In short, there is no philosophical integrity at play here--only pure pragmatism and opportunism.

The lame attempt to equate Romney's Mormonism with Rev. Wright's bigotry is nothing more than a smokescreen. The bigoted polity of the Mormon Church was changed several decades ago, and there is no indication that Romney, the former governor of Massachusetts, ever embraced any racist ideas.

By contrast, Rev. Wright is an honest to god racist who spewed his venom for decades from the pulpit in the very church that Barak Obama chose to attend. Moreover, Obama explicitly embraced Wright as a mentor and praised him as the person who brought him to Christ--not mentioning, of course, that the Christ to whom he was brought was a "black Christ." Wright's church is the church Obama chose, not the one he was born into. It is the church that his family attends and the church he has supported financially--rather generously, compared to the Obama family's parsimonious charitable contributions over the years. Given those facts, it would be nice to know if Obama ever said diddlysquat about Wright's racist and anti-American ravings before they became a political liability. (I'm guessing that if he did, he would have said diddlysquat about it by now.)

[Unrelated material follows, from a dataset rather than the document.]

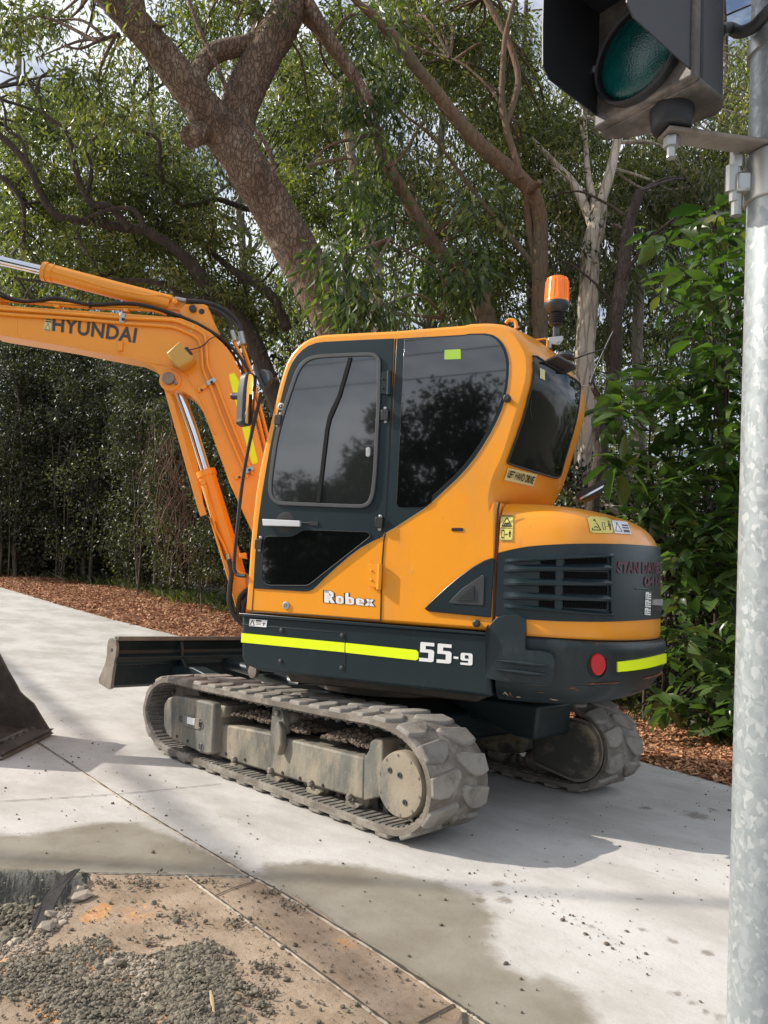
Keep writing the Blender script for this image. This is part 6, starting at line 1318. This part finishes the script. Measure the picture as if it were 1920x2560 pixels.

You can be sure that the MSM would not have a hard time seeing the relevance of a white racist preacher whose church was attended year after year (and supported financially) by the GOP candidate. But Barak is on the left, and he is black. So his preacher can say any d--- thing he wants (as long, mind you, as it isn't conservative).

RKirk said...

By the way, Charles Krauthammer had a good column on the Rev. Wright and Obama--as did (apart from his own bigoted anti-religious remarks) Christopher Hitchens. Then there was Ann Coulter's analysis--which seemed as accurate as it was scathing.